Amish Heirloom Tomatoes

Home grown tomatoes I’ll admit that I’ve got a soft spot for anything that says “heirloom”. I’ve always loved history and historic things. I thought that included tomatoes.

I learned last summer that it did not. We purchased several Amish heirloom tomato plants called Brandywine. (Just the name sounds old and unique doesn’t it?!)

They grew fast and well, producing very large, pinkish weird shaped tomatoes. Actually, they looked to me like bulbous noses.

But like my mom used to say, “It’s not what’s on the outside the matters, it’s what’s on the inside that counts.” So we ate one, or two. Hmmm.

Then I tried to figure out what to do with 6 plants full of weird looking and weird tasting tomatoes with a very unique texture.

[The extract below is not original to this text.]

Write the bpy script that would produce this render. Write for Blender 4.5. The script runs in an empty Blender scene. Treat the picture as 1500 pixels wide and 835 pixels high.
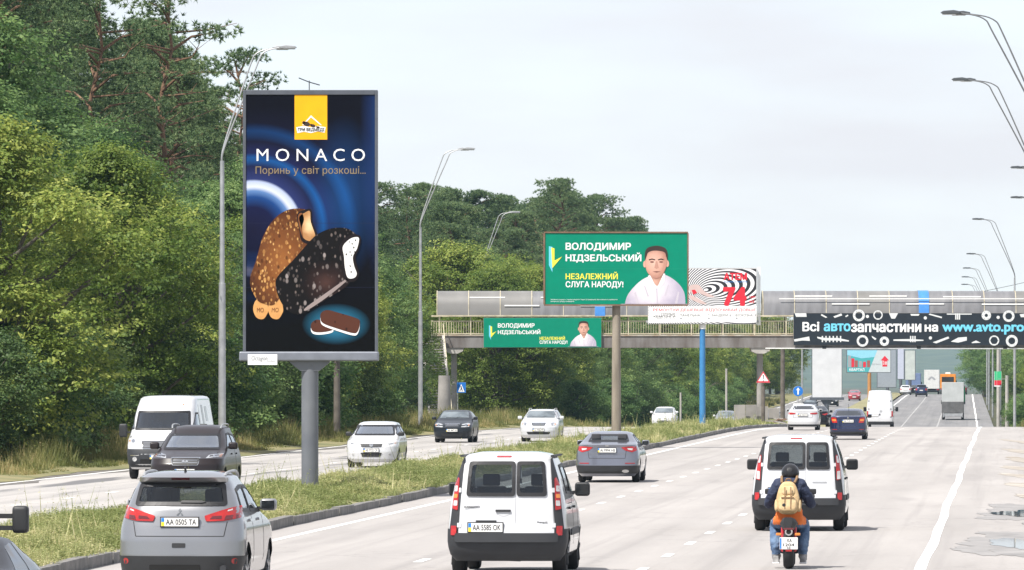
import bpy, bmesh, math, random
import numpy as np
from mathutils import Vector, Matrix

random.seed(7)
rng = np.random.default_rng(7)
R = math.radians
scene = bpy.context.scene
col = scene.collection

# ------------------------------------------------------------------ camera, world, sun, exposure
F, CX, HY, CH, K = 9400.0, 750.0, 549.0, 3.1, 0.0761   # focal length in photo pixels, horizon, eye height, road bearing
cd = bpy.data.cameras.new('camera')
cam = bpy.data.objects.new('camera', cd)
col.objects.link(cam)
cam.location = (0, 0, CH)
cam.rotation_euler = (R(90), 0, 0)
cd.sensor_width = 36.0
cd.lens = F / 1500 * 36
cd.shift_y = (HY - 417.5) / 1500
cd.clip_start = 1.0
cd.clip_end = 20000
scene.camera = cam

SUN_EL, SUN_AZ = 56.0, -136.0          # azimuth clockwise from the view direction: the sun stands to the left
world = bpy.data.worlds.new('World')
scene.world = world
world.use_nodes = True
wn = world.node_tree
sky = wn.nodes.new('ShaderNodeTexSky')
sky.sky_type = 'NISHITA'
sky.sun_disc = False
sky.sun_elevation = R(SUN_EL)
sky.sun_rotation = R(SUN_AZ)
sky.air_density = 0.8
sky.dust_density = 0.25
sky.ozone_density = 2.5
wn.nodes['Background'].inputs[1].default_value = 0.15
# thin bright veil of cloud over the whole sky
wtc = wn.nodes.new('ShaderNodeTexCoord')
wmp = wn.nodes.new('ShaderNodeMapping')
wmp.inputs['Scale'].default_value = (1.0, 1.0, 5.0)
wno = wn.nodes.new('ShaderNodeTexNoise')
wno.inputs['Scale'].default_value = 9.0
wno.inputs['Detail'].default_value = 5.0
wmr = wn.nodes.new('ShaderNodeMapRange')
wmr.inputs[1].default_value, wmr.inputs[2].default_value = 0.3, 0.7
wmr.inputs[3].default_value, wmr.inputs[4].default_value = 0.70, 0.96
wmx = wn.nodes.new('ShaderNodeMix')
wmx.data_type = 'RGBA'
wmx.inputs[7].default_value = (3.2, 3.19, 3.36, 1)
wn.links.new(wtc.outputs['Generated'], wmp.inputs[0])
wn.links.new(wmp.outputs[0], wno.inputs['Vector'])
wn.links.new(wno.outputs[0], wmr.inputs[0])
wn.links.new(wmr.outputs[0], wmx.inputs[0])
wn.links.new(sky.outputs[0], wmx.inputs[6])
wn.links.new(wmx.outputs[2], wn.nodes['Background'].inputs[0])

sd = bpy.data.lights.new('sun', 'SUN')
sd.energy = 4.4
sd.angle = R(0.8)
sd.color = (1.0, 0.95, 0.88)
sun = bpy.data.objects.new('sun', sd)
col.objects.link(sun)
dsun = Vector((math.sin(R(SUN_AZ)) * math.cos(R(SUN_EL)), math.cos(R(SUN_AZ)) * math.cos(R(SUN_EL)), math.sin(R(SUN_EL))))
sun.rotation_euler = dsun.to_track_quat('Z', 'Y').to_euler()
sun.location = (0, 0, 60)

vs = scene.view_settings
vs.view_transform = 'Standard'
vs.look = 'None'
vs.exposure = 0.84
vs.gamma = 1.0
vs.use_curve_mapping = False
try:
    scene.cycles.use_denoising = True
    scene.cycles.max_bounces = 6
    scene.cycles.transparent_max_bounces = 8
    scene.cycles.volume_bounces = 1
except Exception:
    pass

# ------------------------------------------------------------------ materials
MATS = {}
def mat(name, c, rough=0.6, metal=0.0, coat=0.0, var=0.10, scale=3.0, bump=0.0, bscale=40.0, spec=0.5, emit=0.0, c2=None, detail=4.0, stretch=None):
    if name in MATS:
        return MATS[name]
    m = bpy.data.materials.new(name)
    m.use_nodes = True
    nt = m.node_tree
    b = nt.nodes['Principled BSDF']
    b.inputs['Roughness'].default_value = rough
    b.inputs['Metallic'].default_value = metal
    b.inputs['Coat Weight'].default_value = coat
    b.inputs['Coat Roughness'].default_value = 0.06
    b.inputs['Specular IOR Level'].default_value = spec
    tc = nt.nodes.new('ShaderNodeTexCoord')
    no = nt.nodes.new('ShaderNodeTexNoise')
    no.inputs['Scale'].default_value = scale
    no.inputs['Detail'].default_value = detail
    if stretch:                                 # streaks: squeeze the noise along some axes
        mp = nt.nodes.new('ShaderNodeMapping')
        mp.inputs['Scale'].default_value = stretch
        nt.links.new(tc.outputs['Object'], mp.inputs[0])
        nt.links.new(mp.outputs[0], no.inputs['Vector'])
    else:
        nt.links.new(tc.outputs['Object'], no.inputs['Vector'])
    rp = nt.nodes.new('ShaderNodeValToRGB')
    ca = c if c2 is not None else [max(0, x * (1 - var)) for x in c]
    cb = c2 if c2 is not None else [min(1, x * (1 + var)) for x in c]
    rp.color_ramp.elements[0].position = 0.32
    rp.color_ramp.elements[1].position = 0.68
    rp.color_ramp.elements[0].color = (*ca, 1)
    rp.color_ramp.elements[1].color = (*cb, 1)
    nt.links.new(no.outputs[0], rp.inputs[0])
    nt.links.new(rp.outputs[0], b.inputs['Base Color'])
    if emit:
        b.inputs['Emission Strength'].default_value = emit
        b.inputs['Emission Color'].default_value = (*c, 1)
    if bump:
        n2 = nt.nodes.new('ShaderNodeTexNoise')
        n2.inputs['Scale'].default_value = bscale
        nt.links.new(tc.outputs['Object'], n2.inputs['Vector'])
        bp = nt.nodes.new('ShaderNodeBump')
        bp.inputs['Strength'].default_value = bump
        bp.inputs['Distance'].default_value = 0.05
        nt.links.new(n2.outputs[0], bp.inputs['Height'])
        nt.links.new(bp.outputs[0], b.inputs['Normal'])
    MATS[name] = m
    return m

def leaf_mat(name, ca, cb, cc, transl=0.35, rough=0.55):
    """foliage: colour from a random value per leaf, a shift per plant, part of the light passing through"""
    if name in MATS:
        return MATS[name]
    m = bpy.data.materials.new(name)
    m.use_nodes = True
    nt = m.node_tree
    b = nt.nodes['Principled BSDF']
    b.inputs['Roughness'].default_value = rough
    b.inputs['Specular IOR Level'].default_value = 0.3
    at = nt.nodes.new('ShaderNodeAttribute')
    at.attribute_name = 'tint'
    oi = nt.nodes.new('ShaderNodeObjectInfo')
    mx = nt.nodes.new('ShaderNodeMath')
    mx.operation = 'MULTIPLY_ADD'
    mx.inputs[1].default_value = 0.36
    nt.links.new(oi.outputs['Random'], mx.inputs[0])
    mm = nt.nodes.new('ShaderNodeMath')
    mm.operation = 'MULTIPLY_ADD'
    mm.inputs[1].default_value = 0.8
    mm.inputs[2].default_value = -0.08
    nt.links.new(at.outputs['Fac'], mm.inputs[0])
    nt.links.new(mm.outputs[0], mx.inputs[2])
    rp = nt.nodes.new('ShaderNodeValToRGB')
    e = rp.color_ramp.elements
    e[0].position = 0.1
    e[0].color = (*ca, 1)
    e[1].position = 0.95
    e[1].color = (*cc, 1)
    k = e.new(0.55)
    k.color = (*cb, 1)
    nt.links.new(mx.outputs[0], rp.inputs[0])
    nt.links.new(rp.outputs[0], b.inputs['Base Color'])
    tr = nt.nodes.new('ShaderNodeBsdfTranslucent')
    nt.links.new(rp.outputs[0], tr.inputs[0])
    ms = nt.nodes.new('ShaderNodeMixShader')
    ms.inputs[0].default_value = transl
    nt.links.new(b.outputs[0], ms.inputs[1])
    nt.links.new(tr.outputs[0], ms.inputs[2])
    nt.links.new(ms.outputs[0], nt.nodes['Material Output'].inputs['Surface'])
    MATS[name] = m
    return m

# ------------------------------------------------------------------ mesh helpers
def link(name, me, m=None, parent=None):
    o = bpy.data.objects.new(name, me)
    col.objects.link(o)
    if parent is not None:
        o.parent = parent
    if m is not None and me is not None and len(me.materials) == 0:
        me.materials.append(m)
    return o

def tag(o, label=None, cat=None, group=None, kind=None):
    if label: o['label'] = label
    if cat: o['category'] = cat
    if group: o['group'] = group
    if kind: o['kind'] = kind
    return o

def empty(name, loc=(0, 0, 0), rz=0.0, label=None, cat=None, group=None):
    o = bpy.data.objects.new(name, None)
    col.objects.link(o)
    o.location = loc
    o.rotation_euler = (0, 0, rz)
    o.empty_display_size = 0.3
    return tag(o, label, cat, group)

def np_mesh(name, V, Fc, smooth=False, tint=None):
    V = np.asarray(V, dtype=np.float32)
    Fc = np.asarray(Fc, dtype=np.int32)
    me = bpy.data.meshes.new(name)
    n, k = Fc.shape
    me.vertices.add(len(V))
    me.vertices.foreach_set('co', V.ravel())
    me.loops.add(n * k)
    me.loops.foreach_set('vertex_index', Fc.ravel())
    me.polygons.add(n)
    me.polygons.foreach_set('loop_start', np.arange(0, n * k, k, dtype=np.int32))
    me.polygons.foreach_set('loop_total', np.full(n, k, dtype=np.int32))
    if smooth:
        me.polygons.foreach_set('use_smooth', np.ones(n, dtype=bool))
    me.update(calc_edges=True)
    if tint is not None:
        a = me.attributes.new('tint', 'FLOAT', 'FACE')
        a.data.foreach_set('value', np.asarray(tint, dtype=np.float32))
    return me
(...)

I soon noticed that the tomatoes on the vine were actually starting to rot before they even finished ripening. The smell in that part of the garden was nauseating. We choose to ignore them as if they weren’t even there, until finally accepted defeat and just pulled them up!

We chalked that experience up as education and will never again attempt Brandywine tomatoes.

It did not, however, cure me from trying other heirloom varieties. As l walked through my local Amish nursery this spring I spotted some Hillbilly plants. (Just the name sounds old and unique doesn’t it!)